Mimi’s Shebeen revisite l’héritage artistique de Miriam Makeba

© Danny Willems

D’Alesandra Seutin, du 23 mars au 1er avril au KVS.

Le rideau se lève sur une mama africaine, perchée en hauteur, vêtue d’une longue robe dont les plis semblent occuper toute la scène. Le son de sa voix emplit la salle lorsque le drapé de sa robe commence à s’agiter. Des corps sortent de dessous le tissu en rampant. Huit corps se dressent tandis que la chanteuse descend de son piédestal et s’allonge au sol. Les danseurs se regroupent autour de la chanteuse puis la relèvent au son d’un chant africain.

Pendant qu’un couple danse, de grandes bandes de papier qui étaient couchées au sol s’élèvent dans les airs. Un coup de sifflet retentit et tous les danseurs se mettent en mouvement dans une chorégraphie endiablée rythmée par les percussions de Angelo Moustapha et Zouratié Koné, tapis côté cour sur la scène.

Un homme s’avance et commence à chanter. A l’arrière un chœur se forme pour lui répondre, l’appuyer. Un nouveau coup de sifflet donne le signal de départ d’une autre chorégraphie. Sur scène, se déploient différents rythmes, différentes amplitudes de mouvements, mais l’harmonie règne et régnera tout au long du spectacle, dans une énergie communicative.

Dans Mimi’s Shebeen, la chorégraphe Alesandra Seutin et sa compagnie, Vocab Dance, explorent l’héritage musical de Miriam Makeba.
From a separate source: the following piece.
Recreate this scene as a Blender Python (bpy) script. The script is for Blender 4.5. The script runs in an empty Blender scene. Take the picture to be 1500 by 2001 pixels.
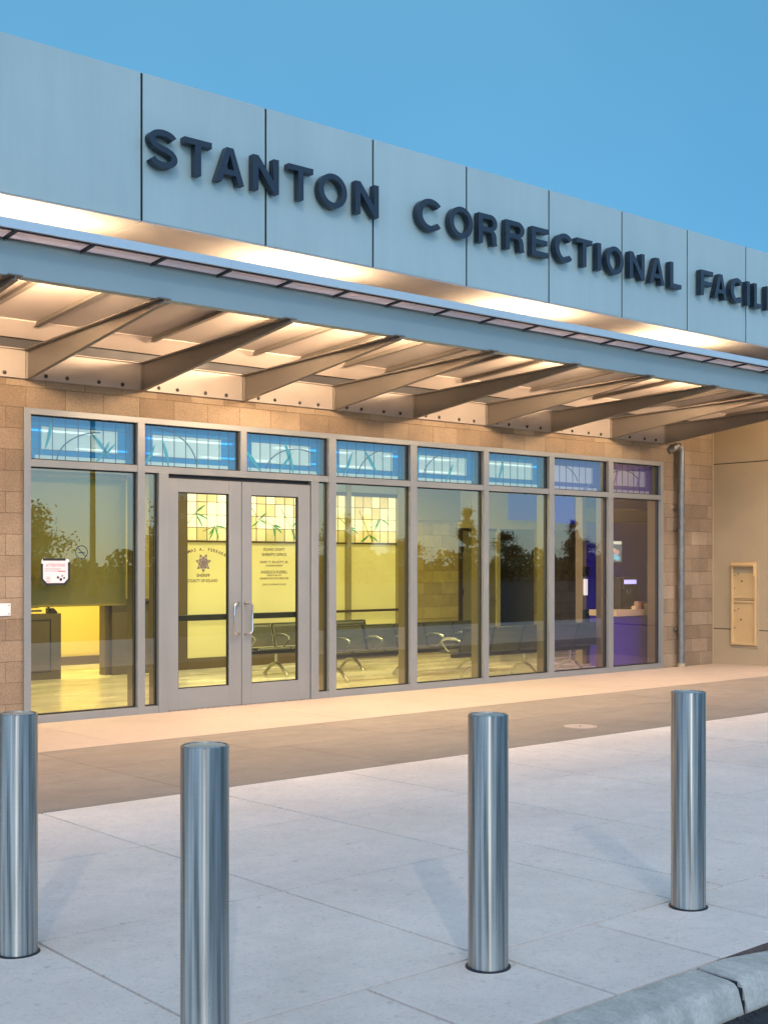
import bpy, math, random
from mathutils import Vector
random.seed(7)
R=math.radians
scene=bpy.context.scene
COL=scene.collection
# ------------------------------------------------------------------ helpers
class MB:
    def __init__(s): s.v=[];s.f=[];s.m=[]
    def quad(s,pts,m=0):
        n=len(s.v); s.v+= [tuple(p) for p in pts]; s.f.append(tuple(range(n,n+len(pts)))); s.m.append(m)
    def hexa(s,b,t,m=0):
        n=len(s.v); k=len(b); s.v+=[tuple(p) for p in b]+[tuple(p) for p in t]
        s.f.append(tuple(n+i for i in reversed(range(k)))); s.m.append(m)
        s.f.append(tuple(n+k+i for i in range(k))); s.m.append(m)
        for i in range(k):
            j=(i+1)%k; s.f.append((n+i,n+j,n+k+j,n+k+i)); s.m.append(m)
    def box(s,x0,x1,y0,y1,z0,z1,m=0):
        s.hexa([(x0,y0,z0),(x1,y0,z0),(x1,y1,z0),(x0,y1,z0)],[(x0,y0,z1),(x1,y0,z1),(x1,y1,z1),(x0,y1,z1)],m)
    def prism_x(s,yz,x0,x1,m=0):   # polygon in YZ swept along X
        s.hexa([(x0,y,z) for y,z in yz],[(x1,y,z) for y,z in yz],m)
    def prism_y(s,xz,y0,y1,m=0):   # polygon in XZ swept along Y (y1<y0 for outward)
        s.hexa([(x,y0,z) for x,z in xz],[(x,y1,z) for x,z in xz],m)
    def tube(s,path,r,n=10,m=0,caps=True):
        path=[Vector(p) for p in path]; rings=[]
        rr=r if isinstance(r,(list,tuple)) else [r]*len(path)
        prev=None
        for i,p in enumerate(path):
            if i==0: t=path[1]-path[0]
            elif i==len(path)-1: t=path[-1]-path[-2]
            else: t=(path[i+1]-p).normalized()+(p-path[i-1]).normalized()
            t.normalize()
            if prev is None:
                a=Vector((0,0,1)) if abs(t.z)<.9 else Vector((1,0,0))
                u=t.cross(a).normalized()
            else:
                u=(prev-t*prev.dot(t)).normalized()
            prev=u; w=t.cross(u)
            base=len(s.v)
            for k in range(n):
                a=2*math.pi*k/n; q=p+(u*math.cos(a)+w*math.sin(a))*rr[i]; s.v.append(tuple(q))
            rings.append(base)
        for a,b in zip(rings,rings[1:]):
            for k in range(n):
                j=(k+1)%n; s.f.append((a+k,a+j,b+j,b+k)); s.m.append(m)
        if caps:
            s.f.append(tuple(rings[0]+k for k in reversed(range(n)))); s.m.append(m)
            s.f.append(tuple(rings[-1]+k for k in range(n))); s.m.append(m)
    def lathe(s,prof,c=(0,0,0),n=40,m=0):
        rings=[]
        for r,z in prof:
            b=len(s.v)
            for k in range(n):
                a=2*math.pi*k/n; s.v.append((c[0]+r*math.cos(a),c[1]+r*math.sin(a),c[2]+z))
            rings.append(b)
        for a,b in zip(rings,rings[1:]):
            for k in range(n):
                j=(k+1)%n; s.f.append((a+k,a+j,b+j,b+k)); s.m.append(m)
        s.f.append(tuple(rings[-1]+k for k in range(n))); s.m.append(m)
        s.f.append(tuple(rings[0]+k for k in reversed(range(n)))); s.m.append(m)
    def build(s,name,mats,parent=None,smooth=False,bevel=0,org=None,seg=2):
        if not isinstance(mats,(list,tuple)): mats=[mats]
        o0=Vector((0,0,0))
        if org is not None: o0=Vector(org)
        elif parent is not None:
            r=parent
            while r.parent: r=r.parent
            o0=Vector(r.location)
        me=bpy.data.meshes.new(name)
        me.from_pydata([tuple(Vector(p)-o0) for p in s.v],[],s.f)
        for q in mats: me.materials.append(q)
        for p,mi in zip(me.polygons,s.m): p.material_index=mi; p.use_smooth=smooth
        me.update()
        ob=bpy.data.objects.new(name,me); COL.objects.link(ob)
        if parent is not None: ob.parent=parent
        elif org is not None: ob.location=o0
        if bevel:
            b=ob.modifiers.new('bevel','BEVEL'); b.width=bevel; b.segments=seg; b.limit_method='ANGLE'; b.angle_limit=R(40)
        if smooth:
            try:
                me.shade_auto_smooth if False else None
                import bmesh
                bm=bmesh.new(); bm.from_mesh(me)
                for e in bm.edges:
                    if len(e.link_faces)==2 and e.calc_face_angle(0)>R(40): e.smooth=False
                bm.to_mesh(me); bm.free()
            except Exception: pass
        return ob
def tag(o,label=None,cat=None,group=None,kind=None):
    if label: o['label']=label
    if cat: o['category']=cat
    if group: o['group']=group
    if kind: o['kind']=kind
    return o
def thing(name,label,cat,loc=(0,0,0),group=None):
    o=bpy.data.objects.new(name,None); COL.objects.link(o); o.location=loc; o.empty_display_size=.1
    return tag(o,label,cat,group)
# ------------------------------------------------------------------ materials
def N(nt,t,**k):
    n=nt.nodes.new(t)
    for a,b in k.items(): setattr(n,a,b)
    return n
def rgb(c): return (c[0],c[1],c[2],1)
def pbr(name,col,rough=.5,metal=0,var=.12,scale=3.,bump=0,bscale=60.,rvar=.1,stretch=(1,1,1),spec=.5,emit=None,coat=0,island=0,detail=5):
    m=bpy.data.materials.new(name); m.use_nodes=True; nt=m.node_tree; L=nt.links
    b=nt.nodes['Principled BSDF']
    b.inputs['Roughness'].default_value=rough; b.inputs['Metallic'].default_value=metal
    b.inputs['Specular IOR Level'].default_value=spec; b.inputs['Coat Weight'].default_value=coat
    tc=N(nt,'ShaderNodeTexCoord'); mp=N(nt,'ShaderNodeMapping'); mp.inputs['Scale'].default_value=stretch
    L.new(tc.outputs['Object'],mp.inputs['Vector'])
    n1=N(nt,'ShaderNodeTexNoise'); n1.inputs['Scale'].default_value=scale; n1.inputs['Detail'].default_value=detail; n1.inputs['Roughness'].default_value=.6
    L.new(mp.outputs[0],n1.inputs['Vector'])
    mr=N(nt,'ShaderNodeMapRange'); mr.inputs[1].default_value=.3; mr.inputs[2].default_value=.7
    mr.inputs[3].default_value=1-var; mr.inputs[4].default_value=1+var
    L.new(n1.outputs['Fac'],mr.inputs[0])
    sc=N(nt,'ShaderNodeVectorMath',operation='SCALE'); sc.inputs[0].default_value=col
    fac=mr.outputs[0]
    if island:
        g=N(nt,'ShaderNodeNewGeometry'); m2=N(nt,'ShaderNodeMapRange'); m2.inputs[3].default_value=1-island; m2.inputs[4].default_value=1+island
        L.new(g.outputs['Random Per Island'],m2.inputs[0])
        mu=N(nt,'ShaderNodeMath',operation='MULTIPLY'); L.new(fac,mu.inputs[0]); L.new(m2.outputs[0],mu.inputs[1]); fac=mu.outputs[0]
    L.new(fac,sc.inputs['Scale']); L.new(sc.outputs[0],b.inputs['Base Color'])
    r2=N(nt,'ShaderNodeMapRange'); r2.inputs[1].default_value=.3; r2.inputs[2].default_value=.7
    r2.inputs[3].default_value=max(.02,rough-rvar); r2.inputs[4].default_value=min(1,rough+rvar)
    L.new(n1.outputs['Fac'],r2.inputs[0]); L.new(r2.outputs[0],b.inputs['Roughness'])
    if bump:
        n2=N(nt,'ShaderNodeTexNoise'); n2.inputs['Scale'].default_value=bscale; n2.inputs['Detail'].default_value=4
        L.new(mp.outputs[0],n2.inputs['Vector'])
        bp=N(nt,'ShaderNodeBump'); bp.inputs['Strength'].default_value=bump; bp.inputs['Distance'].default_value=.01
        L.new(n2.outputs['Fac'],bp.inputs['Height']); L.new(bp.outputs[0],b.inputs['Normal'])
    if emit:
        b.inputs['Emission Color'].default_value=rgb(emit[0]); b.inputs['Emission Strength'].default_value=emit[1]
    return m
def glass(name,tint=(1,1,1),ior=1.9,rough=0.):
    m=bpy.data.materials.new(name); m.use_nodes=True; nt=m.node_tree; L=nt.links
    nt.nodes.remove(nt.nodes['Principled BSDF']); out=nt.nodes['Material Output']
    t=N(nt,'ShaderNodeBsdfTransparent'); t.inputs[0].default_value=rgb(tint)
    g=N(nt,'ShaderNodeBsdfGlossy'); g.inputs['Roughness'].default_value=rough; g.inputs[0].default_value=(1,1,1,1)
    f=N(nt,'ShaderNodeFresnel'); f.inputs[0].default_value=ior
    # keep the same reflectance on back faces
    mx=N(nt,'ShaderNodeMixShader'); ge=N(nt,'ShaderNodeNewGeometry')
    sub=N(nt,'ShaderNodeMath',operation='SUBTRACT'); sub.inputs[0].default_value=1; L.new(ge.outputs['Backfacing'],sub.inputs[1])
    mu=N(nt,'ShaderNodeMath',operation='MULTIPLY'); L.new(f.outputs[0],mu.inputs[0]); L.new(sub.outputs[0],mu.inputs[1])
    L.new(mu.outputs[0],mx.inputs[0]); L.new(t.outputs[0],mx.inputs[1]); L.new(g.outputs[0],mx.inputs[2]); L.new(mx.outputs[0],out.inputs[0])
    return m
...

La chanteuse sud-africaine surnommée Mama Africa était une militante pour les droits civiques et ardente combattante de l’apartheid qui lui a valu d’être contrainte à l’exil de la terre de ses ancêtres.

Née en 1932, Miriam Makeba a passé les premiers mois de sa vie en prison, avec sa mère arrêtée pour avoir illégalement vendu de l’umqombothi (bière de maïs) dans un shebeen, lieu de rassemblement et d’échange clandestin des Noirs militants tenu principalement par des femmes. Au décès de sa mère, en 1960, le gouvernement sud-africain lui interdit de revenir au pays pour assister à ses funérailles. Ce n’est que trente ans plus tard, sur l’insistance de Nelson Mandela, qu’elle reverra l’Afrique du Sud.

Le shebeen fait ici office de cadre à un rituel de retrouvailles où sont convoqués, pêle-mêle, les ancêtres, les femmes révoltées, les Noirs exploités dans les mines d’or, les exilés de tout pays, le chanteur congolais Jacques Loubelo, les habitants des townships, les 69 victimes du massacre de Sharpeville (21/03/1960). Dans une scénographie allant de l’abondance au dépouillement, la voix puissante de Tutu Puoane, qui a elle-même grandi dans les townships de Pretoria, porte la plupart des chansons. Les chorégraphies, toujours sur la frontière entre danse tribale et danse contemporaine, sont enrichies des chants traditionnels ou modernes, de témoignages sonores et de poésie.